Write out each record again exactly as it stands.

################

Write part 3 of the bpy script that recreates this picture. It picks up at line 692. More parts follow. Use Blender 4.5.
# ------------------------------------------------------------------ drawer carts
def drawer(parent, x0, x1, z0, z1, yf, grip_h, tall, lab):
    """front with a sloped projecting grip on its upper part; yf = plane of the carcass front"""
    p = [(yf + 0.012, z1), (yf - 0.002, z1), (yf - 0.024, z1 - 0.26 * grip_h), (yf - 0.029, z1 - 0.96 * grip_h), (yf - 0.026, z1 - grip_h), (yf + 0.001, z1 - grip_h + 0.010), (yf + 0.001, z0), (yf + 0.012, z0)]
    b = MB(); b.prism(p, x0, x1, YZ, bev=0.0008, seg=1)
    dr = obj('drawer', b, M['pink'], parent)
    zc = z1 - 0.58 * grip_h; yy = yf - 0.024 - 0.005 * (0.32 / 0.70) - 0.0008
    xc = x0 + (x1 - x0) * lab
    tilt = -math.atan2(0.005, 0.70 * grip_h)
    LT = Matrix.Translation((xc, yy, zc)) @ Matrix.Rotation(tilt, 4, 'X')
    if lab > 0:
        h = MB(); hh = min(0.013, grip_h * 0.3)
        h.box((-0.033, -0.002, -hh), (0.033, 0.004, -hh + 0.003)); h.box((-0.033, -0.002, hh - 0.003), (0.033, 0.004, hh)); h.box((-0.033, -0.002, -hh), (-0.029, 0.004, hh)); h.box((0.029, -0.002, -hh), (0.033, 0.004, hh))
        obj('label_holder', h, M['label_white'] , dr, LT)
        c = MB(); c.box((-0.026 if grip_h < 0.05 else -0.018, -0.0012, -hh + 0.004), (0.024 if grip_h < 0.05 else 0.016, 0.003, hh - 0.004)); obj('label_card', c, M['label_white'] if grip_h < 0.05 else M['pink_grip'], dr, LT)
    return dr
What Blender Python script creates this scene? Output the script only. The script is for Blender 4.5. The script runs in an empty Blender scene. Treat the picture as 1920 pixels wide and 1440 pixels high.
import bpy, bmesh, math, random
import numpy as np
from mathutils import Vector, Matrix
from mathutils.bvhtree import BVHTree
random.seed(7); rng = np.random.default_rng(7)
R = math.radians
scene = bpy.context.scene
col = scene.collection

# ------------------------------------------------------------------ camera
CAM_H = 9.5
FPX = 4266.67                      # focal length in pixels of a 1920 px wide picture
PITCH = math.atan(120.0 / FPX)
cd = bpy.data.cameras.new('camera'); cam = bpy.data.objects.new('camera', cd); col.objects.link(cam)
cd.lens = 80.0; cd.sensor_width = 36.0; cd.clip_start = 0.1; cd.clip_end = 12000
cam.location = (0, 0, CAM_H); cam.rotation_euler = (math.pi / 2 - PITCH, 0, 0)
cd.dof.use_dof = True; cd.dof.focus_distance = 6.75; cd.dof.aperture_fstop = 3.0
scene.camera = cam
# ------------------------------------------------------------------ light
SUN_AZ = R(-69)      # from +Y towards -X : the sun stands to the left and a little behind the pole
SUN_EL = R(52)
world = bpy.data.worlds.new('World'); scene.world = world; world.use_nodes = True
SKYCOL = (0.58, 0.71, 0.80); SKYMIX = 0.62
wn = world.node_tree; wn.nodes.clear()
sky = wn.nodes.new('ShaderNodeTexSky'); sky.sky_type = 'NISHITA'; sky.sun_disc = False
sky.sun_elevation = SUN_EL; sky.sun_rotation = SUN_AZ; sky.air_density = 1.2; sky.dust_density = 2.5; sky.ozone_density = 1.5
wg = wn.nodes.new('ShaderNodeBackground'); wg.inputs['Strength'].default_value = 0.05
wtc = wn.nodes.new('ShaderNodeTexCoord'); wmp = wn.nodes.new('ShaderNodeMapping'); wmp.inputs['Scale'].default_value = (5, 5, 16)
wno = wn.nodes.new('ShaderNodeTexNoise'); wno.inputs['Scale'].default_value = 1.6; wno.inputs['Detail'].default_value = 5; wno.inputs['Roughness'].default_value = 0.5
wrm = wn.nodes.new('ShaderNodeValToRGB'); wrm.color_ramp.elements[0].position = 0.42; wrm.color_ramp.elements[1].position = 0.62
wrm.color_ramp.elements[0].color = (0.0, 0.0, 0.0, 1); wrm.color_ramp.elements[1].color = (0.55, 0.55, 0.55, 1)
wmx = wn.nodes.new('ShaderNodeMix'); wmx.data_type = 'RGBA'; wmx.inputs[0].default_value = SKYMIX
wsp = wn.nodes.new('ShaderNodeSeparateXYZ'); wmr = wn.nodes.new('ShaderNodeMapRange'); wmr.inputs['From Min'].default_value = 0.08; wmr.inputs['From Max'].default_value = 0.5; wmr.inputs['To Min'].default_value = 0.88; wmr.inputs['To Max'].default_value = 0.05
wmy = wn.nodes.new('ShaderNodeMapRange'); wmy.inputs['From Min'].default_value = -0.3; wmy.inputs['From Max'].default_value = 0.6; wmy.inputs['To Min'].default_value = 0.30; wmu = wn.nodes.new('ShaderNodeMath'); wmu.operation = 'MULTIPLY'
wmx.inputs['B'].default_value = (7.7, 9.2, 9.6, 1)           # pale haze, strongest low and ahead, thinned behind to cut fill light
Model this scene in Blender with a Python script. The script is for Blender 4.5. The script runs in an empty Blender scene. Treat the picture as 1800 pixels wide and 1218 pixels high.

################

Written reply
Write part 3 of the bpy script that recreates this picture. It picks up at line 692. More parts follow. Use Blender 4.5.
# ------------------------------------------------------------------ drawer carts
def drawer(parent, x0, x1, z0, z1, yf, grip_h, tall, lab):
    """front with a sloped projecting grip on its upper part; yf = plane of the carcass front"""
    p = [(yf + 0.012, z1), (yf - 0.002, z1), (yf - 0.024, z1 - 0.26 * grip_h), (yf - 0.029, z1 - 0.96 * grip_h), (yf - 0.026, z1 - grip_h), (yf + 0.001, z1 - grip_h + 0.010), (yf + 0.001, z0), (yf + 0.012, z0)]
    b = MB(); b.prism(p, x0, x1, YZ, bev=0.0008, seg=1)
    dr = obj('drawer', b, M['pink'], parent)
    zc = z1 - 0.58 * grip_h; yy = yf - 0.024 - 0.005 * (0.32 / 0.70) - 0.0008
    xc = x0 + (x1 - x0) * lab
    tilt = -math.atan2(0.005, 0.70 * grip_h)
    LT = Matrix.Translation((xc, yy, zc)) @ Matrix.Rotation(tilt, 4, 'X')
    if lab > 0:
        h = MB(); hh = min(0.013, grip_h * 0.3)
        h.box((-0.033, -0.002, -hh), (0.033, 0.004, -hh + 0.003)); h.box((-0.033, -0.002, hh - 0.003), (0.033, 0.004, hh)); h.box((-0.033, -0.002, -hh), (-0.029, 0.004, hh)); h.box((0.029, -0.002, -hh), (0.033, 0.004, hh))
        obj('label_holder', h, M['label_white'] , dr, LT)
        c = MB(); c.box((-0.026 if grip_h < 0.05 else -0.018, -0.0012, -hh + 0.004), (0.024 if grip_h < 0.05 else 0.016, 0.003, hh - 0.004)); obj('label_card', c, M['label_white'] if grip_h < 0.05 else M['pink_grip'], dr, LT)
    return dr
What Blender Python script creates this scene? Output the script only. The script is for Blender 4.5. The script runs in an empty Blender scene. Treat the picture as 1920 pixels wide and 1440 pixels high.
import bpy, bmesh, math, random
import numpy as np
from mathutils import Vector, Matrix
from mathutils.bvhtree import BVHTree
random.seed(7); rng = np.random.default_rng(7)
R = math.radians
scene = bpy.context.scene
col = scene.collection

# ------------------------------------------------------------------ camera
CAM_H = 9.5
FPX = 4266.67                      # focal length in pixels of a 1920 px wide picture
PITCH = math.atan(120.0 / FPX)
cd = bpy.data.cameras.new('camera'); cam = bpy.data.objects.new('camera', cd); col.objects.link(cam)
cd.lens = 80.0; cd.sensor_width = 36.0; cd.clip_start = 0.1; cd.clip_end = 12000
cam.location = (0, 0, CAM_H); cam.rotation_euler = (math.pi / 2 - PITCH, 0, 0)
cd.dof.use_dof = True; cd.dof.focus_distance = 6.75; cd.dof.aperture_fstop = 3.0
scene.camera = cam
# ------------------------------------------------------------------ light
SUN_AZ = R(-69)      # from +Y towards -X : the sun stands to the left and a little behind the pole
SUN_EL = R(52)
world = bpy.data.worlds.new('World'); scene.world = world; world.use_nodes = True
SKYCOL = (0.58, 0.71, 0.80); SKYMIX = 0.62
wn = world.node_tree; wn.nodes.clear()
sky = wn.nodes.new('ShaderNodeTexSky'); sky.sky_type = 'NISHITA'; sky.sun_disc = False
sky.sun_elevation = SUN_EL; sky.sun_rotation = SUN_AZ; sky.air_density = 1.2; sky.dust_density = 2.5; sky.ozone_density = 1.5
wg = wn.nodes.new('ShaderNodeBackground'); wg.inputs['Strength'].default_value = 0.05
wtc = wn.nodes.new('ShaderNodeTexCoord'); wmp = wn.nodes.new('ShaderNodeMapping'); wmp.inputs['Scale'].default_value = (5, 5, 16)
wno = wn.nodes.new('ShaderNodeTexNoise'); wno.inputs['Scale'].default_value = 1.6; wno.inputs['Detail'].default_value = 5; wno.inputs['Roughness'].default_value = 0.5
wrm = wn.nodes.new('ShaderNodeValToRGB'); wrm.color_ramp.elements[0].position = 0.42; wrm.color_ramp.elements[1].position = 0.62
wrm.color_ramp.elements[0].color = (0.0, 0.0, 0.0, 1); wrm.color_ramp.elements[1].color = (0.55, 0.55, 0.55, 1)
wmx = wn.nodes.new('ShaderNodeMix'); wmx.data_type = 'RGBA'; wmx.inputs[0].default_value = SKYMIX
wsp = wn.nodes.new('ShaderNodeSeparateXYZ'); wmr = wn.nodes.new('ShaderNodeMapRange'); wmr.inputs['From Min'].default_value = 0.08; wmr.inputs['From Max'].default_value = 0.5; wmr.inputs['To Min'].default_value = 0.88; wmr.inputs['To Max'].default_value = 0.05
wmy = wn.nodes.new('ShaderNodeMapRange'); wmy.inputs['From Min'].default_value = -0.3; wmy.inputs['From Max'].default_value = 0.6; wmy.inputs['To Min'].default_value = 0.30; wmu = wn.nodes.new('ShaderNodeMath'); wmu.operation = 'MULTIPLY'
wmx.inputs['B'].default_value = (7.7, 9.2, 9.6, 1)           # pale haze, strongest low and ahead, thinned behind to cut fill light
Model this scene in Blender with a Python script. The script is for Blender 4.5. The script runs in an empty Blender scene. Treat the picture as 1800 pixels wide and 1218 pixels high.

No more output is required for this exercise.